Instructions to follow:
Set the listing down unchanged, minus every embedded image.

Data block:
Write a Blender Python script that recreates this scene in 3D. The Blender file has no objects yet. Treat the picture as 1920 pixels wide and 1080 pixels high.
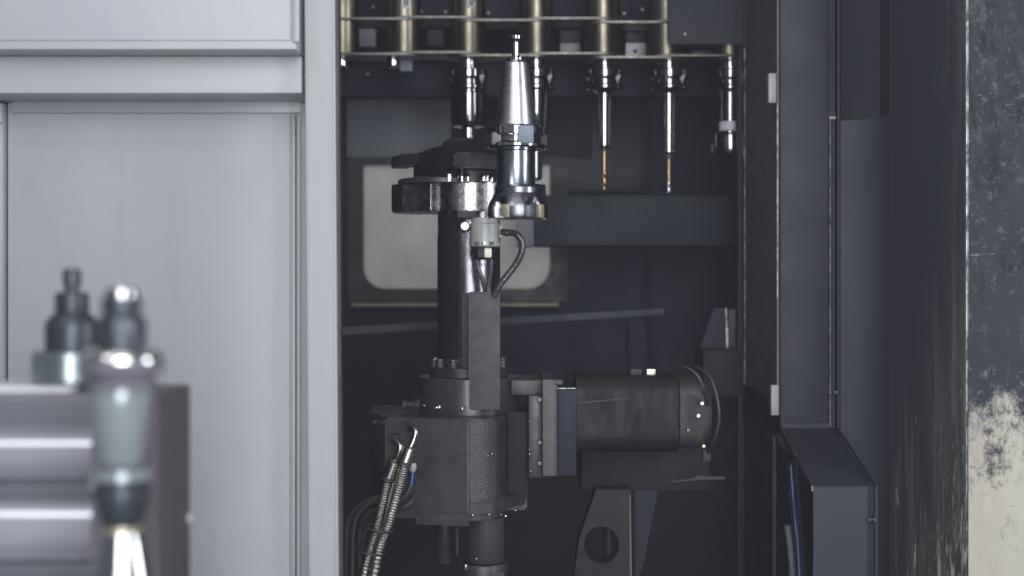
import bpy, bmesh, math, random
from mathutils import Vector, Matrix
random.seed(7)
SC = bpy.context.scene
COL = SC.collection
PI = math.pi
# ------------------------------------------------------------------ camera, world, lamps
D = 2.2                 # metres from the lens to the tool held in the changer arm
S = 0.00085             # metres per photo pixel at that distance
cam_d = bpy.data.cameras.new('camera')
cam = bpy.data.objects.new('camera', cam_d); COL.objects.link(cam)
cam.location = (0, -D, 0); cam.rotation_euler = (math.radians(90), 0, 0)
cam_d.sensor_width = 36; cam_d.lens = 36 * D / (1920 * S)
cam_d.clip_start = 0.05; cam_d.clip_end = 60
cam_d.dof.use_dof = True; cam_d.dof.focus_distance = D + 0.06
cam_d.dof.aperture_fstop = 2.7; cam_d.dof.aperture_blades = 0
SC.camera = cam
w = bpy.data.worlds.new('World'); SC.world = w; w.use_nodes = True
w.node_tree.nodes['Background'].inputs[0].default_value = (0.80, 0.86, 1.0, 1)
w.node_tree.nodes['Background'].inputs[1].default_value = 0.14
def area(name, loc, target, sx, sy, power, col=(1, 1, 1)):
    l = bpy.data.lights.new(name, 'AREA'); l.shape = 'RECTANGLE'; l.size = sx; l.size_y = sy
    l.energy = power; l.color = col
    o = bpy.data.objects.new(name, l); COL.objects.link(o); o.location = loc
    o.rotation_euler = (Vector(target) - Vector(loc)).to_track_quat('-Z', 'Y').to_euler()
    return o
area('shop_lamp_front', (0.35, -3.1, 0.36), (0, 0, 0.05), 1.20, 2.60, 94, (0.94, 0.96, 1.0))
area('shop_lamp_overhead', (-0.2, -1.7, 2.3), (0, 0.1, 0), 1.6, 0.9, 7.5, (0.96, 0.97, 1.0))
area('pane_backlight', (-0.2, 2.6, 0.9), (-0.12, 1.3, 0.1), 1.6, 1.2, 76, (1.0, 1.0, 0.97))  # added lamp, out of view, brightens the pane from behind
area('shop_lamp_left', (-1.35, -3.0, 2.2), (-0.4, -0.8, -0.2), 0.9, 0.5, 15, (0.97, 0.98, 1.0))
area('shop_lamp_side', (1.9, -1.15, 0.5), (0, 0, 0.1), 0.30, 1.2, 21, (0.93, 0.96, 1.0))
SC.view_settings.view_transform = 'Standard'; SC.view_settings.look = 'None'
SC.view_settings.exposure = 0; SC.view_settings.gamma = 1
SC.cycles.use_denoising = True
SC.cycles.max_bounces = 8; SC.cycles.caustics_reflective = False; SC.cycles.caustics_refractive = False
SC.cycles.sample_clamp_indirect = 6

# ------------------------------------------------------------------ geometry helpers
def K(Y): return (D + Y) / D
def X(px, Y): return (px - 960) * S * K(Y)
def Z(py, Y): return (540 - py) * S * K(Y)
def L(n, Y): return n * S * K(Y)
def P(px, py, Y): return Vector((X(px, Y), Y, Z(py, Y)))

def box(bm, x0, x1, y0, y1, z0, z1, bev=0.0, seg=2):
    t = bmesh.new()
    vs = [t.verts.new((x, y, z)) for x in (x0, x1) for y in (y0, y1) for z in (z0, z1)]
    for f in ((0, 1, 3, 2), (4, 6, 7, 5), (0, 4, 5, 1), (2, 3, 7, 6), (0, 2, 6, 4), (1, 5, 7, 3)):
        t.faces.new([vs[i] for i in f])
    bmesh.ops.recalc_face_normals(t, faces=t.faces)
    if bev: bmesh.ops.bevel(t, geom=t.edges[:], offset=bev, segments=seg, affect='EDGES', profile=0.6)
    merge(bm, t)
def merge(bm, t, mat=None):
    if mat is not None: bmesh.ops.transform(t, matrix=mat, verts=t.verts)
    me = bpy.data.meshes.new('tmp'); t.to_mesh(me); t.free(); bm.from_mesh(me); bpy.data.meshes.remove(me)
def pxbox(bm, a, b, c, d, Y, depth, bev=0.0):
    """front face spans photo pixels a..b, c..d at depth Y; the body runs back by depth"""
    box(bm, X(a, Y), X(b, Y), Y, Y + depth, Z(d, Y), Z(c, Y), bev)
def lathe(bm, cx, cy, prof, seg=48, rf=None):
    """prof: (r, z) list, axis vertical through cx, cy"""
    rings = []
    for r, z in prof:
        if r <= 1e-6: rings.append([bm.verts.new((cx, cy, z))]); continue
        ring = []
        for i in range(seg):
            a = 2 * PI * i / seg
            q = r if rf is None else rf(r, z, a)
            ring.append(bm.verts.new((cx + q * math.cos(a), cy + q * math.sin(a), z)))
        rings.append(ring)
    for A, B in zip(rings, rings[1:]):
        if len(A) == 1 and len(B) == 1: continue
        for i in range(seg):
            j = (i + 1) % seg
            if len(A) == 1: bm.faces.new((A[0], B[i], B[j]))
            elif len(B) == 1: bm.faces.new((A[i], B[0], A[j]))
            else: bm.faces.new((A[i], B[i], B[j], A[j]))
    for R in (rings[0], rings[-1]):
        if len(R) > 1: bm.faces.new(R)
def plathe(bm, px, Y, prof, seg=48, dy=0.0, rf=None):
    """profile in photo pixels (radius, y)"""
    lathe(bm, X(px, Y), Y + dy, [(L(r, Y), Z(y, Y)) for r, y in prof], seg, rf)
def axis_cyl(bm, p0, p1, prof, seg=32):
    """lathe along p0->p1, prof: (r, t along in metres)"""
    t = bmesh.new(); lathe(t, 0, 0, prof, seg)
    d = (Vector(p1) - Vector(p0)).normalized()
    merge(bm, t, Matrix.Translation(p0) @ d.to_track_quat('Z', 'Y').to_matrix().to_4x4())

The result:
Write a Blender Python script that recreates this scene in 3D. The Blender file has no objects yet. Treat the picture as 1920 pixels wide and 1080 pixels high.
import bpy, bmesh, math, random
from mathutils import Vector, Matrix
random.seed(7)
SC = bpy.context.scene
COL = SC.collection
PI = math.pi
# ------------------------------------------------------------------ camera, world, lamps
D = 2.2                 # metres from the lens to the tool held in the changer arm
S = 0.00085             # metres per photo pixel at that distance
cam_d = bpy.data.cameras.new('camera')
cam = bpy.data.objects.new('camera', cam_d); COL.objects.link(cam)
cam.location = (0, -D, 0); cam.rotation_euler = (math.radians(90), 0, 0)
cam_d.sensor_width = 36; cam_d.lens = 36 * D / (1920 * S)
cam_d.clip_start = 0.05; cam_d.clip_end = 60
cam_d.dof.use_dof = True; cam_d.dof.focus_distance = D + 0.06
cam_d.dof.aperture_fstop = 2.7; cam_d.dof.aperture_blades = 0
SC.camera = cam
w = bpy.data.worlds.new('World'); SC.world = w; w.use_nodes = True
w.node_tree.nodes['Background'].inputs[0].default_value = (0.80, 0.86, 1.0, 1)
w.node_tree.nodes['Background'].inputs[1].default_value = 0.14
def area(name, loc, target, sx, sy, power, col=(1, 1, 1)):
    l = bpy.data.lights.new(name, 'AREA'); l.shape = 'RECTANGLE'; l.size = sx; l.size_y = sy
    l.energy = power; l.color = col
    o = bpy.data.objects.new(name, l); COL.objects.link(o); o.location = loc
    o.rotation_euler = (Vector(target) - Vector(loc)).to_track_quat('-Z', 'Y').to_euler()
    return o
area('shop_lamp_front', (0.35, -3.1, 0.36), (0, 0, 0.05), 1.20, 2.60, 94, (0.94, 0.96, 1.0))
area('shop_lamp_overhead', (-0.2, -1.7, 2.3), (0, 0.1, 0), 1.6, 0.9, 7.5, (0.96, 0.97, 1.0))
area('pane_backlight', (-0.2, 2.6, 0.9), (-0.12, 1.3, 0.1), 1.6, 1.2, 76, (1.0, 1.0, 0.97))  # added lamp, out of view, brightens the pane from behind
area('shop_lamp_left', (-1.35, -3.0, 2.2), (-0.4, -0.8, -0.2), 0.9, 0.5, 15, (0.97, 0.98, 1.0))
area('shop_lamp_side', (1.9, -1.15, 0.5), (0, 0, 0.1), 0.30, 1.2, 21, (0.93, 0.96, 1.0))
SC.view_settings.view_transform = 'Standard'; SC.view_settings.look = 'None'
SC.view_settings.exposure = 0; SC.view_settings.gamma = 1
SC.cycles.use_denoising = True
SC.cycles.max_bounces = 8; SC.cycles.caustics_reflective = False; SC.cycles.caustics_refractive = False
SC.cycles.sample_clamp_indirect = 6

# ------------------------------------------------------------------ geometry helpers
def K(Y): return (D + Y) / D
def X(px, Y): return (px - 960) * S * K(Y)
def Z(py, Y): return (540 - py) * S * K(Y)
def L(n, Y): return n * S * K(Y)
def P(px, py, Y): return Vector((X(px, Y), Y, Z(py, Y)))

def box(bm, x0, x1, y0, y1, z0, z1, bev=0.0, seg=2):
    t = bmesh.new()
    vs = [t.verts.new((x, y, z)) for x in (x0, x1) for y in (y0, y1) for z in (z0, z1)]
    for f in ((0, 1, 3, 2), (4, 6, 7, 5), (0, 4, 5, 1), (2, 3, 7, 6), (0, 2, 6, 4), (1, 5, 7, 3)):
        t.faces.new([vs[i] for i in f])
    bmesh.ops.recalc_face_normals(t, faces=t.faces)
    if bev: bmesh.ops.bevel(t, geom=t.edges[:], offset=bev, segments=seg, affect='EDGES', profile=0.6)
    merge(bm, t)
def merge(bm, t, mat=None):
    if mat is not None: bmesh.ops.transform(t, matrix=mat, verts=t.verts)
    me = bpy.data.meshes.new('tmp'); t.to_mesh(me); t.free(); bm.from_mesh(me); bpy.data.meshes.remove(me)
def pxbox(bm, a, b, c, d, Y, depth, bev=0.0):
    """front face spans photo pixels a..b, c..d at depth Y; the body runs back by depth"""
    box(bm, X(a, Y), X(b, Y), Y, Y + depth, Z(d, Y), Z(c, Y), bev)
def lathe(bm, cx, cy, prof, seg=48, rf=None):
    """prof: (r, z) list, axis vertical through cx, cy"""
    rings = []
    for r, z in prof:
        if r <= 1e-6: rings.append([bm.verts.new((cx, cy, z))]); continue
        ring = []
        for i in range(seg):
            a = 2 * PI * i / seg
            q = r if rf is None else rf(r, z, a)
            ring.append(bm.verts.new((cx + q * math.cos(a), cy + q * math.sin(a), z)))
        rings.append(ring)
    for A, B in zip(rings, rings[1:]):
        if len(A) == 1 and len(B) == 1: continue
        for i in range(seg):
            j = (i + 1) % seg
            if len(A) == 1: bm.faces.new((A[0], B[i], B[j]))
            elif len(B) == 1: bm.faces.new((A[i], B[0], A[j]))
            else: bm.faces.new((A[i], B[i], B[j], A[j]))
    for R in (rings[0], rings[-1]):
        if len(R) > 1: bm.faces.new(R)
def plathe(bm, px, Y, prof, seg=48, dy=0.0, rf=None):
    """profile in photo pixels (radius, y)"""
    lathe(bm, X(px, Y), Y + dy, [(L(r, Y), Z(y, Y)) for r, y in prof], seg, rf)
def axis_cyl(bm, p0, p1, prof, seg=32):
    """lathe along p0->p1, prof: (r, t along in metres)"""
    t = bmesh.new(); lathe(t, 0, 0, prof, seg)
    d = (Vector(p1) - Vector(p0)).normalized()
    merge(bm, t, Matrix.Translation(p0) @ d.to_track_quat('Z', 'Y').to_matrix().to_4x4())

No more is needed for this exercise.